The Catholic Church is turning to outside arbiters to reckon with its history of sexual abuse. But skeptics argue that its legacy of evasion continues.
An Independent Reconciliation and Compensation Program, run by Feinberg and Biros, began hearing and processing claims of priestly sexual abuse for the Archdiocese of New York in the fall of 2016. Feinberg and Biros subsequently established compensation programs in the Dioceses of Brooklyn (which includes Queens) and Rockville Centre (Long Island), and upstate, in the Dioceses of Syracuse and Ogdensburg. Their portfolio is expanding dramatically: five dioceses in Pennsylvania and all five dioceses in New Jersey have signed on, and multiple dioceses in Colorado and California are expected to do so later this year.

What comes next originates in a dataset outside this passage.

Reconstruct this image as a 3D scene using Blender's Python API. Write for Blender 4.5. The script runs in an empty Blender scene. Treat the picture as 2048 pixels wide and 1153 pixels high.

Other I.R.C.P.s, which are similar to Feinberg and Biros’s template but are not under their supervision, have been established elsewhere, including the Dioceses of Buffalo, in New York, and Harrisburg, in Pennsylvania. Soon there will be Feinberg-branded I.R.C.P.s in the dioceses of two-fifths of American Catholics. His and Biros’s model for reconciliation and compensation is becoming the standard approach to priestly sexual abuse just as bishops worldwide are looking here for standard approaches.
The Church has paid survivors for decades. What makes this strategy different? Part of the answer is that Feinberg and Biros do. Over many years, they have maintained a reputation for probity and independence while disbursing some twenty billion dollars in funds. And the Church’s use of external, worldly arbiters is meant to assuage suspicions of self-protection. Much rides on Feinberg and Biros’s independence, and yet this independence may define the limits of the I.R.C.P.s’ success. Critics of Catholicism from Martin Luther onward have faulted the Church for dealing with matters of sin and repentance through mechanical means: the system of indulgences, the confessional booth. Is the Church today essentially outsourcing a reckoning with its past?
The Church’s response to abuse scandals has had false starts before, however. “For thirty years, the Church has been doing a little bit of this and a little bit of that,” James Marsh, an attorney who has represented many victims of clerical sexual abuse, told me. Skeptics wonder whether the I.R.C.P.s will prove to be just one more way for the Church to control information about abuse while admitting as little culpability as possible.